** START Source data **

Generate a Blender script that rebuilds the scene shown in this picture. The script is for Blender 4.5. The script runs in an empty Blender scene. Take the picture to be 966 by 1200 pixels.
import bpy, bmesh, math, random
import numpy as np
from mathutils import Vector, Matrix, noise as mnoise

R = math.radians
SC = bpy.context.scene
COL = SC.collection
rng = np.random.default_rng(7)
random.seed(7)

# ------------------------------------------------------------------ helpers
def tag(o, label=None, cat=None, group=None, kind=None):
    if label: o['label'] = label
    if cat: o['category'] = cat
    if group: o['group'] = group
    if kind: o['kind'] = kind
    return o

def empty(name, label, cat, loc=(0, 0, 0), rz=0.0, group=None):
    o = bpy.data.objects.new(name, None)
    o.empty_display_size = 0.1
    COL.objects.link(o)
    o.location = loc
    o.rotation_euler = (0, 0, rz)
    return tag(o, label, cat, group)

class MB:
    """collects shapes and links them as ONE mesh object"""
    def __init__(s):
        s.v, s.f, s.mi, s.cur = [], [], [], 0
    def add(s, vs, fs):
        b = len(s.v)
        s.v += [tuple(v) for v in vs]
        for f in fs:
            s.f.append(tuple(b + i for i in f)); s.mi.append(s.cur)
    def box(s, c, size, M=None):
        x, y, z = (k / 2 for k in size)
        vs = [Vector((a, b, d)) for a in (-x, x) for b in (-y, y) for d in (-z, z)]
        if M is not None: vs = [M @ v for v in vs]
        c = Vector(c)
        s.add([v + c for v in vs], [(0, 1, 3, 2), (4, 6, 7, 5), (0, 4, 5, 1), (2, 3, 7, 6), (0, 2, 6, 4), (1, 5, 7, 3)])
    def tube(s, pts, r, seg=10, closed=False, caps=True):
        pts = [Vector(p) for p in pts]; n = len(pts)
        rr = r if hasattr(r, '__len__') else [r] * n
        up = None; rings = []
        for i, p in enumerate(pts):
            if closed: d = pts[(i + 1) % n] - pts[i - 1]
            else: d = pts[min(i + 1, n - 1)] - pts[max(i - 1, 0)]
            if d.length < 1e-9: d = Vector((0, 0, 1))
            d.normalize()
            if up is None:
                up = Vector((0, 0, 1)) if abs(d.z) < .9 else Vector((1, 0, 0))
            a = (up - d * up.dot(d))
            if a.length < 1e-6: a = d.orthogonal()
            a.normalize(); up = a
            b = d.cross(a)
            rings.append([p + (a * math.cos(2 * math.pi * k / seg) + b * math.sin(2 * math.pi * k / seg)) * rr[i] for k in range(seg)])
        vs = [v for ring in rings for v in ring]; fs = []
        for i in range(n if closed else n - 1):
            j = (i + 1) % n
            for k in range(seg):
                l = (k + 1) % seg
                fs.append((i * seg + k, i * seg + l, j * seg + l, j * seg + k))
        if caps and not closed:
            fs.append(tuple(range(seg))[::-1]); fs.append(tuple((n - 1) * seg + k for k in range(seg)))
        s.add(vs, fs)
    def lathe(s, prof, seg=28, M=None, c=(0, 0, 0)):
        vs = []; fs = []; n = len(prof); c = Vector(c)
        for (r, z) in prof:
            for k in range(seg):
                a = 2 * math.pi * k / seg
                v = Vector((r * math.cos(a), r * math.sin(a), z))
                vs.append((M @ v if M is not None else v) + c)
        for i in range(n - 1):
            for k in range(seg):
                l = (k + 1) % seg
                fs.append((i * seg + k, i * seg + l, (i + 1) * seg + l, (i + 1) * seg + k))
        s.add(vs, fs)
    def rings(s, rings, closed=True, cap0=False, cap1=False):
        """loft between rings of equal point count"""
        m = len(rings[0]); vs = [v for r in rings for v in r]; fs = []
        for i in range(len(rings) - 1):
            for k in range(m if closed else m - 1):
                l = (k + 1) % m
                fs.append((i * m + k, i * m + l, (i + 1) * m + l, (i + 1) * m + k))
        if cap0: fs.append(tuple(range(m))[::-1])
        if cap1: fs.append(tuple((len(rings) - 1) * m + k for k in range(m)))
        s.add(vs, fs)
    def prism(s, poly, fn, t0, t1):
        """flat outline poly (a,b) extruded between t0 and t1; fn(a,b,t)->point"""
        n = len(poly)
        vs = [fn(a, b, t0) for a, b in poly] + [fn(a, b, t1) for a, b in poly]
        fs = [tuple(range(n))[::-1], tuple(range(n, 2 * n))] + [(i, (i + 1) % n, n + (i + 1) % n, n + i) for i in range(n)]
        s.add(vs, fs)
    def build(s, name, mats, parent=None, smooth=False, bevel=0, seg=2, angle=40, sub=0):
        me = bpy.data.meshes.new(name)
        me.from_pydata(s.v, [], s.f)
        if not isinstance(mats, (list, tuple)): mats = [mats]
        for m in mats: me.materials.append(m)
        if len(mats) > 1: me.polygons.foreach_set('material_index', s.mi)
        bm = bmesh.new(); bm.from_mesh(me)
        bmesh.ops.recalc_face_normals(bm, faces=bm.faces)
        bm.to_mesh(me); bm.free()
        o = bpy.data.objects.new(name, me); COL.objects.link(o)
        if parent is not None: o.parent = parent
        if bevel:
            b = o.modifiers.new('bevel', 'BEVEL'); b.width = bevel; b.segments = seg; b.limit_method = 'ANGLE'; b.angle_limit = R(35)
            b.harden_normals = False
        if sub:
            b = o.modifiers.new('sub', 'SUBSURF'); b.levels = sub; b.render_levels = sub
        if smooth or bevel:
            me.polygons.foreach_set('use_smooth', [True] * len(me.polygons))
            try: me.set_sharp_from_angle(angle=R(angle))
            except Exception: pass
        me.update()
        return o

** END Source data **

Problem: Reproduce the material verbatim, line by line.

Solution to this task:
Generate a Blender script that rebuilds the scene shown in this picture. The script is for Blender 4.5. The script runs in an empty Blender scene. Take the picture to be 966 by 1200 pixels.
import bpy, bmesh, math, random
import numpy as np
from mathutils import Vector, Matrix, noise as mnoise

R = math.radians
SC = bpy.context.scene
COL = SC.collection
rng = np.random.default_rng(7)
random.seed(7)

# ------------------------------------------------------------------ helpers
def tag(o, label=None, cat=None, group=None, kind=None):
    if label: o['label'] = label
    if cat: o['category'] = cat
    if group: o['group'] = group
    if kind: o['kind'] = kind
    return o

def empty(name, label, cat, loc=(0, 0, 0), rz=0.0, group=None):
    o = bpy.data.objects.new(name, None)
    o.empty_display_size = 0.1
    COL.objects.link(o)
    o.location = loc
    o.rotation_euler = (0, 0, rz)
    return tag(o, label, cat, group)

class MB:
    """collects shapes and links them as ONE mesh object"""
    def __init__(s):
        s.v, s.f, s.mi, s.cur = [], [], [], 0
    def add(s, vs, fs):
        b = len(s.v)
        s.v += [tuple(v) for v in vs]
        for f in fs:
            s.f.append(tuple(b + i for i in f)); s.mi.append(s.cur)
    def box(s, c, size, M=None):
        x, y, z = (k / 2 for k in size)
        vs = [Vector((a, b, d)) for a in (-x, x) for b in (-y, y) for d in (-z, z)]
        if M is not None: vs = [M @ v for v in vs]
        c = Vector(c)
        s.add([v + c for v in vs], [(0, 1, 3, 2), (4, 6, 7, 5), (0, 4, 5, 1), (2, 3, 7, 6), (0, 2, 6, 4), (1, 5, 7, 3)])
    def tube(s, pts, r, seg=10, closed=False, caps=True):
        pts = [Vector(p) for p in pts]; n = len(pts)
        rr = r if hasattr(r, '__len__') else [r] * n
        up = None; rings = []
        for i, p in enumerate(pts):
            if closed: d = pts[(i + 1) % n] - pts[i - 1]
            else: d = pts[min(i + 1, n - 1)] - pts[max(i - 1, 0)]
            if d.length < 1e-9: d = Vector((0, 0, 1))
            d.normalize()
            if up is None:
                up = Vector((0, 0, 1)) if abs(d.z) < .9 else Vector((1, 0, 0))
            a = (up - d * up.dot(d))
            if a.length < 1e-6: a = d.orthogonal()
            a.normalize(); up = a
            b = d.cross(a)
            rings.append([p + (a * math.cos(2 * math.pi * k / seg) + b * math.sin(2 * math.pi * k / seg)) * rr[i] for k in range(seg)])
        vs = [v for ring in rings for v in ring]; fs = []
        for i in range(n if closed else n - 1):
            j = (i + 1) % n
            for k in range(seg):
                l = (k + 1) % seg
                fs.append((i * seg + k, i * seg + l, j * seg + l, j * seg + k))
        if caps and not closed:
            fs.append(tuple(range(seg))[::-1]); fs.append(tuple((n - 1) * seg + k for k in range(seg)))
        s.add(vs, fs)
    def lathe(s, prof, seg=28, M=None, c=(0, 0, 0)):
        vs = []; fs = []; n = len(prof); c = Vector(c)
        for (r, z) in prof:
            for k in range(seg):
                a = 2 * math.pi * k / seg
                v = Vector((r * math.cos(a), r * math.sin(a), z))
                vs.append((M @ v if M is not None else v) + c)
        for i in range(n - 1):
            for k in range(seg):
                l = (k + 1) % seg
                fs.append((i * seg + k, i * seg + l, (i + 1) * seg + l, (i + 1) * seg + k))
        s.add(vs, fs)
    def rings(s, rings, closed=True, cap0=False, cap1=False):
        """loft between rings of equal point count"""
        m = len(rings[0]); vs = [v for r in rings for v in r]; fs = []
        for i in range(len(rings) - 1):
            for k in range(m if closed else m - 1):
                l = (k + 1) % m
                fs.append((i * m + k, i * m + l, (i + 1) * m + l, (i + 1) * m + k))
        if cap0: fs.append(tuple(range(m))[::-1])
        if cap1: fs.append(tuple((len(rings) - 1) * m + k for k in range(m)))
        s.add(vs, fs)
    def prism(s, poly, fn, t0, t1):
        """flat outline poly (a,b) extruded between t0 and t1; fn(a,b,t)->point"""
        n = len(poly)
        vs = [fn(a, b, t0) for a, b in poly] + [fn(a, b, t1) for a, b in poly]
        fs = [tuple(range(n))[::-1], tuple(range(n, 2 * n))] + [(i, (i + 1) % n, n + (i + 1) % n, n + i) for i in range(n)]
        s.add(vs, fs)
    def build(s, name, mats, parent=None, smooth=False, bevel=0, seg=2, angle=40, sub=0):
        me = bpy.data.meshes.new(name)
        me.from_pydata(s.v, [], s.f)
        if not isinstance(mats, (list, tuple)): mats = [mats]
        for m in mats: me.materials.append(m)
        if len(mats) > 1: me.polygons.foreach_set('material_index', s.mi)
        bm = bmesh.new(); bm.from_mesh(me)
        bmesh.ops.recalc_face_normals(bm, faces=bm.faces)
        bm.to_mesh(me); bm.free()
        o = bpy.data.objects.new(name, me); COL.objects.link(o)
        if parent is not None: o.parent = parent
        if bevel:
            b = o.modifiers.new('bevel', 'BEVEL'); b.width = bevel; b.segments = seg; b.limit_method = 'ANGLE'; b.angle_limit = R(35)
            b.harden_normals = False
        if sub:
            b = o.modifiers.new('sub', 'SUBSURF'); b.levels = sub; b.render_levels = sub
        if smooth or bevel:
            me.polygons.foreach_set('use_smooth', [True] * len(me.polygons))
            try: me.set_sharp_from_angle(angle=R(angle))
            except Exception: pass
        me.update()
        return o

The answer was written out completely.